### OBJECTIVE
Give all of the lines again exactly as they read.

### COLLECTED MATERIAL
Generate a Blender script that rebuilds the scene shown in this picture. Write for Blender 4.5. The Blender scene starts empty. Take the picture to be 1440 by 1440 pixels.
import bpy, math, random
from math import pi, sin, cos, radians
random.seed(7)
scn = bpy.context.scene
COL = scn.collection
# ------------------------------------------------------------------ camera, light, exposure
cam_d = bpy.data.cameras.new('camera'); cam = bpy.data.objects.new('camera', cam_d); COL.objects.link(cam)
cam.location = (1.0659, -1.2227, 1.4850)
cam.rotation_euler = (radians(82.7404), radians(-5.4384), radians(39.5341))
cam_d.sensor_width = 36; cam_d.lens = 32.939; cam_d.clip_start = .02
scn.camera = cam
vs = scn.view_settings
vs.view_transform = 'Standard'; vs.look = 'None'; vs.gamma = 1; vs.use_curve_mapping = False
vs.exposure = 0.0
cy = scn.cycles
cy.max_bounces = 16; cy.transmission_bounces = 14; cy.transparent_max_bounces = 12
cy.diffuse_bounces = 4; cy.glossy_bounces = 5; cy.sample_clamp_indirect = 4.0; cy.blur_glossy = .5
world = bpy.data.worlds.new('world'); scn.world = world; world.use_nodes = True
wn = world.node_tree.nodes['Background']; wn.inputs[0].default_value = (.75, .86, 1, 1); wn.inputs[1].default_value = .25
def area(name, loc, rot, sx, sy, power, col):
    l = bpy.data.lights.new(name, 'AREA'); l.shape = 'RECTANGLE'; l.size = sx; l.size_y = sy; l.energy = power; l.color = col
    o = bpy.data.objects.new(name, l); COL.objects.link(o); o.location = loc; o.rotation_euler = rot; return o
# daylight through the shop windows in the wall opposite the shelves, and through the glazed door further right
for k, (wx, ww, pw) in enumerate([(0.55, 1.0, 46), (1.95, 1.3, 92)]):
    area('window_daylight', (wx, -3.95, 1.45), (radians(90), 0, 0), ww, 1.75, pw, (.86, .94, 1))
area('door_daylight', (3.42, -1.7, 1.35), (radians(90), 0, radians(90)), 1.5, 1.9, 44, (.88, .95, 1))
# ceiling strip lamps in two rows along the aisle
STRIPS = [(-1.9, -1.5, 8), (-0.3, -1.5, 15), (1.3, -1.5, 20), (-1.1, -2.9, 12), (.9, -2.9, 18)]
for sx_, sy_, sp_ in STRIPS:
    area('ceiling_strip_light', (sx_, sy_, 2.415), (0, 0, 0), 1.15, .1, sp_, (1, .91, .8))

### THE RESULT
Generate a Blender script that rebuilds the scene shown in this picture. Write for Blender 4.5. The Blender scene starts empty. Take the picture to be 1440 by 1440 pixels.
import bpy, math, random
from math import pi, sin, cos, radians
random.seed(7)
scn = bpy.context.scene
COL = scn.collection
# ------------------------------------------------------------------ camera, light, exposure
cam_d = bpy.data.cameras.new('camera'); cam = bpy.data.objects.new('camera', cam_d); COL.objects.link(cam)
cam.location = (1.0659, -1.2227, 1.4850)
cam.rotation_euler = (radians(82.7404), radians(-5.4384), radians(39.5341))
cam_d.sensor_width = 36; cam_d.lens = 32.939; cam_d.clip_start = .02
scn.camera = cam
vs = scn.view_settings
vs.view_transform = 'Standard'; vs.look = 'None'; vs.gamma = 1; vs.use_curve_mapping = False
vs.exposure = 0.0
cy = scn.cycles
cy.max_bounces = 16; cy.transmission_bounces = 14; cy.transparent_max_bounces = 12
cy.diffuse_bounces = 4; cy.glossy_bounces = 5; cy.sample_clamp_indirect = 4.0; cy.blur_glossy = .5
world = bpy.data.worlds.new('world'); scn.world = world; world.use_nodes = True
wn = world.node_tree.nodes['Background']; wn.inputs[0].default_value = (.75, .86, 1, 1); wn.inputs[1].default_value = .25
def area(name, loc, rot, sx, sy, power, col):
    l = bpy.data.lights.new(name, 'AREA'); l.shape = 'RECTANGLE'; l.size = sx; l.size_y = sy; l.energy = power; l.color = col
    o = bpy.data.objects.new(name, l); COL.objects.link(o); o.location = loc; o.rotation_euler = rot; return o
# daylight through the shop windows in the wall opposite the shelves, and through the glazed door further right
for k, (wx, ww, pw) in enumerate([(0.55, 1.0, 46), (1.95, 1.3, 92)]):
    area('window_daylight', (wx, -3.95, 1.45), (radians(90), 0, 0), ww, 1.75, pw, (.86, .94, 1))
area('door_daylight', (3.42, -1.7, 1.35), (radians(90), 0, radians(90)), 1.5, 1.9, 44, (.88, .95, 1))
# ceiling strip lamps in two rows along the aisle
STRIPS = [(-1.9, -1.5, 8), (-0.3, -1.5, 15), (1.3, -1.5, 20), (-1.1, -2.9, 12), (.9, -2.9, 18)]
for sx_, sy_, sp_ in STRIPS:
    area('ceiling_strip_light', (sx_, sy_, 2.415), (0, 0, 0), 1.15, .1, sp_, (1, .91, .8))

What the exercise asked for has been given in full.